Personal vote for FCKeditor. Saved my ass a’plenty.
Mar 13th 2008
xinha is the best imho.
http://xinha.webfactional.com/
Mar 13th 2008
And this my friends is why blogging kicks ass…I’d never have seen some of those links. Keep em comin.
Mar 14th 2008
@Jim & @admin
I read all types of blogs everyday and have never commented on any. You guys have created the funniest natural blog comments I have ever come across on the net and have earned my 1st blog comment.
Hat’s off to the both of you!!!
Mar 14th 2008
Good review. I haven’t heard about some of these editors before.
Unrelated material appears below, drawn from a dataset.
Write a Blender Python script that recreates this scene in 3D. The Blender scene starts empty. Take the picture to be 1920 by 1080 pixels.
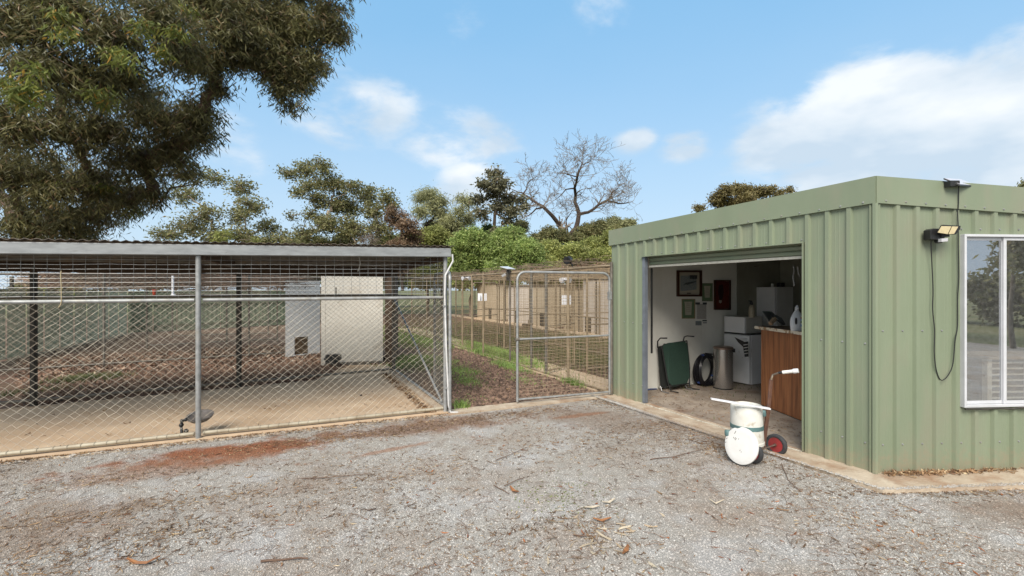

I am using FCKEditor but looking to switch. I am concerned about the long-term viability of this project. It’s a one-man show and over the past year there have been pretty desperate fundraising attempts like the fundraiser to purchase a Mac laptop. How he’s looking for corporate sponsors after the attempt to sell ads on the site failed. I am concerned that this project will go the way of HTMLArea.
Mar 14th 2008
I implemented the nicEditor after months of dismay and annoyance with the dojo toolset and FCKeditor.
I’m very pleased with it so far, I only wish It was unobtrusive javascript and proper semantic XHTML!
Certainly the best choice in my opinion.
Mar 14th 2008
Great round-up. It would be nice if you could take it one step further and summarize the browser support for each - that would get you a super-gold star in my book
Mar 14th 2008
hey - just fyi - pretty easy to add code view to the yui editor - they have an example demonstrating it.
Mar 14th 2008
A successor to Kevin Roth RTE is RTEF: http://www.rtef.info/
Mar 14th 2008
Like some of the others said, I had no idea that there are so many other great choices for a text editor other than tinymce or fckeditor. Thanks for the great write up.
Mar 14th 2008
Admin,
I cant believe that you took down the comment from Jim and your response. I was going to send some traffic that way.
Mar 15th 2008
@Rick, I just thought it was a bit off topic, and not really in keeping with the tone of things around here..My reply would have got emailed out to him, so it served its purpose.
I also thought maybe it would have ended up being a thread dedicated to a troll..So I resisted the temptation to keep it up.
Hopefully, you’ll stick around, and I’ll be able to provide you summit else to link to.
Paul.
Mar 15th 2008
Paul,
That again was too funny coming up with “Troll”…
I would have to say that it was indeed the topic of Rich Text editors that brought me to your blog - and the additional links even made it better.
I hope that they keep posting links to more editors!
Mar 16th 2008
top post some of these will come in very useful with some of the work I am doing… cheers..
Mar 17th 2008
I have removed the content from my blog http://likeweb.blogspot.com. Sorry for the inconvinience by my activity.
This content is a great resource. Thanks
Mar 20th 2008
There is also http://www.freetextbox.com/
but it works only in FFox & IE
Apr 4th 2008
XStandard is still by far the best for correct XHTML output. I’m trying desperately to figure out how to hack TinyMCE or FCKEditor to produce valid code, but despite growing demand for it, they’re a real pain to get right.
If you need actually correct XHTML, there is no equivalent to XStandard.
jf
Apr 5th 2008
I use TinyMCE now, but like to see YUI editor out of beta. I used Dav Glass’s wp plugin using YUI editor, i have many problems with it and have to uninstall it. Wordpress latest version have much better wysiwyg editor.